In the thick, steaming jungle round Kissaki, von Lettow had dug trenches and made barricades and waited. Smuts, hoping to catch him here, sent forward his columns. He meant to direct the operations himself and he had kept the details to himself. He rarely told even his staff what he intended to do. Unfortunately, as he came up his car broke down. There were no horses handy. He raged, but there was nothing to be done. The British columns advanced without co-ordination. Von Lettow struck at them separately and beat them back, and then, having given his men new courage, evacuated and once more drew out southwards.
Smuts saw that for all his marching, his rushing ahead regardless of losses of men and animals and material, he had failed. He had visualised finishing the campaign with a few sweeping blows. He had delivered the blows, but at nothing, into the air; and the enemy was still there. He had marched through great tracts of country, but only what he and his men stood on was conquered. Round them was bush and forest so thick that an army of the enemy might have passed at a few hundred yards and he not know it. All he had left was the tattered bits of his force: half the men disabled; all the white men invalided or sent home; thirty thousand horses, oxen, and mules dead; the roads littered with broken wagons and lorries; no reserve of food, ammunition, or men; his communications haphazard, constantly threatened, and easily cut.

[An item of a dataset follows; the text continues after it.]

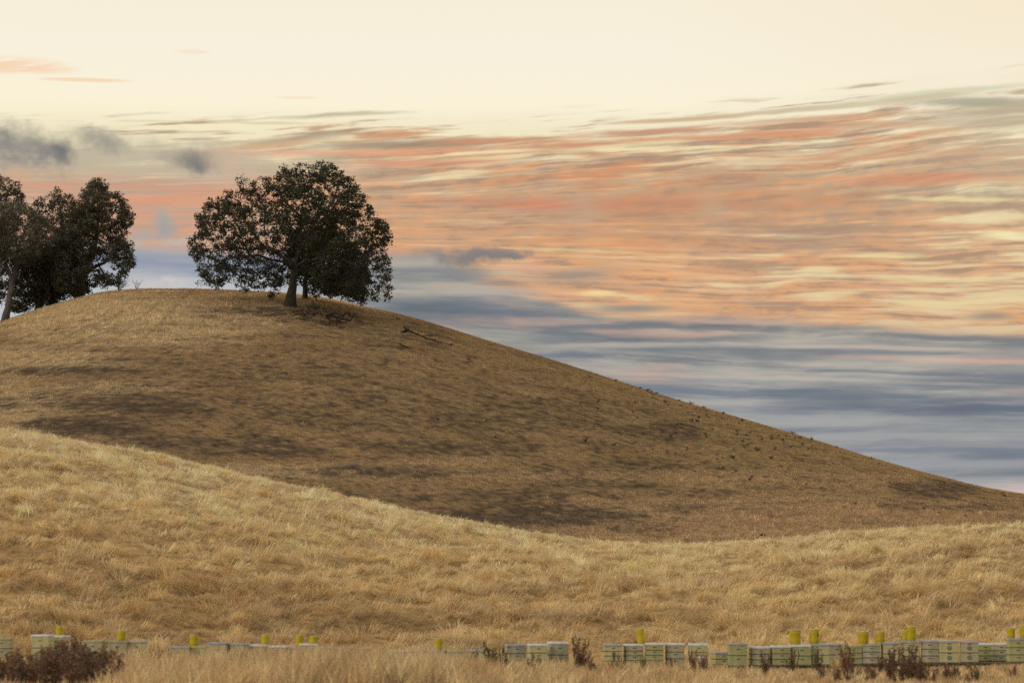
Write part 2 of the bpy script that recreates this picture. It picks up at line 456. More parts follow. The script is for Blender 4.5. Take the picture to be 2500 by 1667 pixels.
def ground_on_hill(px, py, back=False):
    """where the sight line towards a place on the far hill meets the grass"""
    ys = np.linspace(YV + 1, float(crest_y(px)) + (20 if back else 0), 500)
    u = float(u_of(px, py)); z = height(u * ys, ys)
    v = (z - CAMZ) / ys
    i = int(np.argmax(v >= float(tan_of(py)))) if (v >= float(tan_of(py))).any() else int(np.argmax(v))
    return Vector((u * ys[i], ys[i], z[i]))

# colour of the grass cover by place: plants and bare soil, plus painted shade in the near-slope folds
def screen(x, y, z):
    return 1250 + x / y * F * .9975, 833.5 - F * np.tan(np.arctan((z - CAMZ) / y) - PITCH)
def blob(px, py, cx, cy, rx, ry, n, hard=.5):
    d = ((px - cx) / rx) ** 2 + ((py - cy) / ry) ** 2 + n
    return 1 - ss(1 - hard, 1 + hard, d)
HILL_PATCHES = [  # burnt / trampled ground; under the oak, leaf litter with painted contact shading: centre, radii, strength
    (190, 905, 150, 12, .8), (330, 945, 60, 8, .6), (300, 985, 260, 28, .75), (220, 1040, 130, 26, 1.0), (480, 1080, 260, 16, .7), (420, 1010, 150, 18, .5),
    (640, 1100, 150, 14, .7), (1330, 1255, 230, 28, .95), (1200, 1215, 260, 16, .6), (950, 1150, 260, 14, .7), (1440, 1180, 160, 12, .5),
    (700, 900, 330, 26, .30), (900, 1000, 420, 60, .35), (1300, 1010, 330, 46, .40), (1590, 1055, 110, 24, .65), (1560, 1140, 200, 14, .4), (1150, 1090, 300, 20, .5),
    (2290, 1196, 110, 24, .75), (2200, 1235, 70, 14, .6), (2390, 1240, 110, 10, .5), (1700, 1205, 120, 9, .5), (1900, 1190, 110, 7, .3), (1000, 825, 120, 26, .35), (700, 760, 120, 13, .7), (820, 782, 110, 12, .5), (560, 760, 120, 14, .35),
    (1650, 1245, 60, 18, .55), (1560, 1290, 90, 12, .5), (20, 985, 110, 14, .4), (330, 800, 150, 10, .3)]
STRAW_PATCHES = [(300, 780, 330, 62, .9), (620, 740, 420, 22, .55), (60, 880, 210, 34, .7), (250, 950, 150, 20, .6), (40, 1000, 150, 60, .6), (1900, 1270, 600, 60, .75), (1650, 1300, 420, 34, .8),
                 (1250, 1165, 420, 16, .5), (700, 1150, 320, 18, .55), (2000, 1180, 300, 24, .5), (2400, 1270, 280, 30, .5), (1440, 1225, 120, 14, .7), (1100, 1130, 150, 12, .5), (1750, 1165, 260, 18, .5)]
def hill_cover(x, y, z):
    px, py = screen(x, y, z)
    n = fbm(x / 5, y / 3.5, 41, 4); n2 = fbm(x / 1.2, y / .9, 45, 3); nl = fbm(x / 6, z / .30, 49, 4)
    dark = 0.0; straw = 0.0
    for cx, cy, rx, ry, a in HILL_PATCHES: dark = np.maximum(dark, a * blob(px, py, cx, cy, rx, ry, n * 1.5 + nl * 1.3 + n2 * .8, .75))
    for cx, cy, rx, ry, a in STRAW_PATCHES: straw = np.maximum(straw, a * blob(px, py, cx, cy, rx, ry, n * 1.1 + nl * 1.0 + n2 * .4, .95))
    gr = fbm(x / .45, y / .5, 47, 2); dark = np.clip(dark * (.85 + .5 * n2) + (.85 - .5 * straw) * np.clip(n2 * 1.0 + nl * .8 + gr * 1.0 + .10, 0, 1), 0, 1)
    g3 = fbm(x / .9, z / .16, 53, 3); g4 = fbm(x / .4, y / .4, 57, 2)
    dark = ss(.08, .88, dark + .55 * g3 * (.35 + dark) + .35 * g4 * (.5 + dark)) * .92
    # pairs of wheel tracks over the shoulder of the hill
    for (x0, y0, x1, y1, w) in [(100, 1020, 380, 800, 3), (128, 1020, 250, 880, 3), (380, 800, 480, 690, 2.5), (0, 895, 300, 760, 2.5), (0, 915, 330, 780, 2), (250, 850, 400, 730, 2.5), (690, 820, 780, 900, 3), (205, 1000, 240, 890, 3)]:
        dxx, dyy = x1 - x0, y1 - y0; L = math.hypot(dxx, dyy)
        s = ((px - x0) * dxx + (py - y0) * dyy) / L; d = np.abs((px - x0) * dyy - (py - y0) * dxx) / L + 5 * n2
        dark = np.maximum(dark, (.30 + .35 * g4) * (1 - ss(w * .5, w * 2.2, d)) * (s > 0) * (s < L))
    return dark, straw, n, nl
def hill_col(x, y, z):
    dark, straw, n, nl = hill_cover(x, y, z)
    px, py = screen(x, y, z)
    base = np.array([.40, .272, .136]); st = np.array([.68, .515, .295]); dk = np.array([.135, .100, .072]); red = np.array([.39, .255, .14])
    right = ss(900, 1900, px)[..., None]
    base = base * (1 - right * .0) + np.array([.0, .008, -.004]) * right
    low = (ss(1080, 1150, py) * ss(600, 1000, px))[..., None]
    st2 = st * (1 - low) + np.array([.54, .37, .21]) * low
    c = base + (red - base) * np.clip(.28 + nl * .5, 0, .7)[..., None]
    c = c + (st2 - c) * straw[..., None]
    c = c + (dk - c) * dark[..., None]
    return c * (1 + .22 * n)[..., None]
def near_col(x, y, z):
    px, py = screen(x, y, z)
    n = fbm(x / 3.0, y / 2.0, 61, 4); n2 = fbm(x / .9, y / .6, 65, 2)
    pale = np.array([.93, .775, .485]); mid = np.array([.82, .63, .34]); brn = np.array([.44, .31, .165])
    up = ss(85, 128, y) * (1 - .25 * ss(600, 1500, px))
    c = mid + (pale - mid) * np.clip(up + n * .25 - .05, 0, 1)[..., None]
    fold = fbm((x * .88 + y * .47) / 14, (-x * .47 + y * .88) / 4.5, 67, 3)  # broad diagonal bands: shade of folds and creases put into the colour
    lo = np.clip((1 - ss(82, 112, y)) * .40 + n * .35 + n2 * .2 + fold * .8 - .08, 0, .95)
    c = c + (brn - c) * lo[..., None]
    gy = np.clip(fbm(x / 2.2, y / 1.6, 69, 3) - .35, 0, .35)[..., None]
    return (c * (1 - gy) + np.array([.60, .50, .37]) * gy) * (1 + .12 * n2)[..., None]

def set_col(me, col):
    a = me.attributes.new("tint", 'FLOAT_COLOR', 'POINT')
    q = np.ones((len(me.vertices), 4), np.float32); q[:, :3] = np.clip(col, .01, 1)
    a.data.foreach_set('color', q.ravel())
def raw_mesh(name, co, loops, nside, smooth=False):
    me = bpy.data.meshes.new(name)
    nf = len(loops) // nside
    me.vertices.add(len(co)); me.loops.add(len(loops)); me.polygons.add(nf)
    me.vertices.foreach_set('co', np.asarray(co, np.float32).ravel())
    me.loops.foreach_set('vertex_index', np.asarray(loops, np.int32))
    me.polygons.foreach_set('loop_start', np.arange(0, nf * nside, nside, dtype=np.int32))
    if smooth: me.polygons.foreach_set('use_smooth', np.ones(nf, bool))
    me.update(calc_edges=True)
    return me
def principled(name, col=(.5, .5, .5), rough=.8, spec=.25, metal=0.0):
    m = bpy.data.materials.new(name); m.use_nodes = True
    b = m.node_tree.nodes['Principled BSDF']
    b.inputs['Base Color'].default_value = (*col[:3], 1); b.inputs['Roughness'].default_value = rough
    b.inputs['Specular IOR Level'].default_value = spec; b.inputs['Metallic'].default_value = metal
    return m, m.node_tree, b
def varied(name, a, b_, scale=8.0, rough=.8, spec=.25, bump=0.0, stretch=(1, 1, 1), detail=6, metal=0.0, lo=.35, hi=.65):
    """a surface whose own colour wanders between two colours, with a little relief"""
    m, t, b = principled(name, a, rough, spec, metal)
    tc = t.nodes.new('ShaderNodeTexCoord'); mp = t.nodes.new('ShaderNodeMapping'); mp.inputs['Scale'].default_value = stretch
    t.links.new(tc.outputs['Object'], mp.inputs[0])
    n = t.nodes.new('ShaderNodeTexNoise'); n.inputs['Scale'].default_value = scale; n.inputs['Detail'].default_value = detail
    t.links.new(mp.outputs[0], n.inputs['Vector'])
    r = t.nodes.new('ShaderNodeValToRGB'); r.color_ramp.elements[0].position = lo; r.color_ramp.elements[1].position = hi
    r.color_ramp.elements[0].color = (*a, 1); r.color_ramp.elements[1].color = (*b_, 1)
    t.links.new(n.outputs[0], r.inputs[0]); t.links.new(r.outputs[0], b.inputs['Base Color'])
    if bump:
        bp = t.nodes.new('ShaderNodeBump'); bp.inputs['Strength'].default_value = bump; bp.inputs['Distance'].default_value = .02
        t.links.new(n.outputs[0], bp.inputs['Height']); t.links.new(bp.outputs[0], b.inputs['Normal'])
    return m
def tinted(name, rough=.85, transl=.25, noise_amt=0.0, scale=2.0, mul=1.0):
    """colour carried by the plant or soil mesh itself (attribute), thin and slightly translucent"""
    m = bpy.data.materials.new(name); m.use_nodes = True; t = m.node_tree; t.nodes.clear()
    at_ = t.nodes.new('ShaderNodeAttribute'); at_.attribute_name = 'tint'
    col = at_.outputs['Color']
    if noise_amt:
        g = t.nodes.new('ShaderNodeNewGeometry'); n = t.nodes.new('ShaderNodeTexNoise'); n.inputs['Scale'].default_value = scale; n.inputs['Detail'].default_value = 5
        t.links.new(g.outputs['Position'], n.inputs['Vector'])
        mr = t.nodes.new('ShaderNodeMapRange'); mr.inputs[1].default_value = .3; mr.inputs[2].default_value = .7
        mr.inputs[3].default_value = mul * (1 - noise_amt); mr.inputs[4].default_value = mul * (1 + noise_amt); t.links.new(n.outputs[0], mr.inputs[0])
        sc = t.nodes.new('ShaderNodeVectorMath'); sc.operation = 'SCALE'; t.links.new(col, sc.inputs[0]); t.links.new(mr.outputs[0], sc.inputs['Scale'])
        col = sc.outputs[0]
    d = t.nodes.new('ShaderNodeBsdfDiffuse'); t.links.new(col, d.inputs[0])
    o = t.nodes.new('ShaderNodeOutputMaterial')
    if transl:
        tr = t.nodes.new('ShaderNodeBsdfTranslucent'); t.links.new(col, tr.inputs[0])
        mx = t.nodes.new('ShaderNodeMixShader'); mx.inputs[0].default_value = transl
        t.links.new(d.outputs[0], mx.inputs[1]); t.links.new(tr.outputs[0], mx.inputs[2]); t.links.new(mx.outputs[0], o.inputs[0])
    else: t.links.new(d.outputs[0], o.inputs[0])
    return m
M_SOIL = tinted('dry_soil', transl=0, noise_amt=.4, scale=2.5, mul=.62)
M_SOIL2 = tinted('dry_thatch', transl=0, noise_amt=.4, scale=2.5, mul=.46)
M_GRASS = tinted('dry_grass_blades', transl=.3)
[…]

He tried a piece of bluff. He sent von Lettow a stern summons to surrender, but the astute German was not taken in. He knew the position and that Smuts was bluffing, and that "as far as force was concerned, Smuts had reached the end of his resources," and he politely, but bluntly, refused.
Once more the torrential rains came and Smuts was forced to stand fast at Kissaki until December. Then he pushed his limping, weary troops on another fifty miles across the Rufiji River, but with no clear objective except to find the elusive Germans; when in mid-January of 1917 orders came from Botha for him to return at once to Cape Town, as he was needed for other work.
With a sigh of relief he handed over to one of his divisional commanders, General Hoskins, and hurried to Cape Town.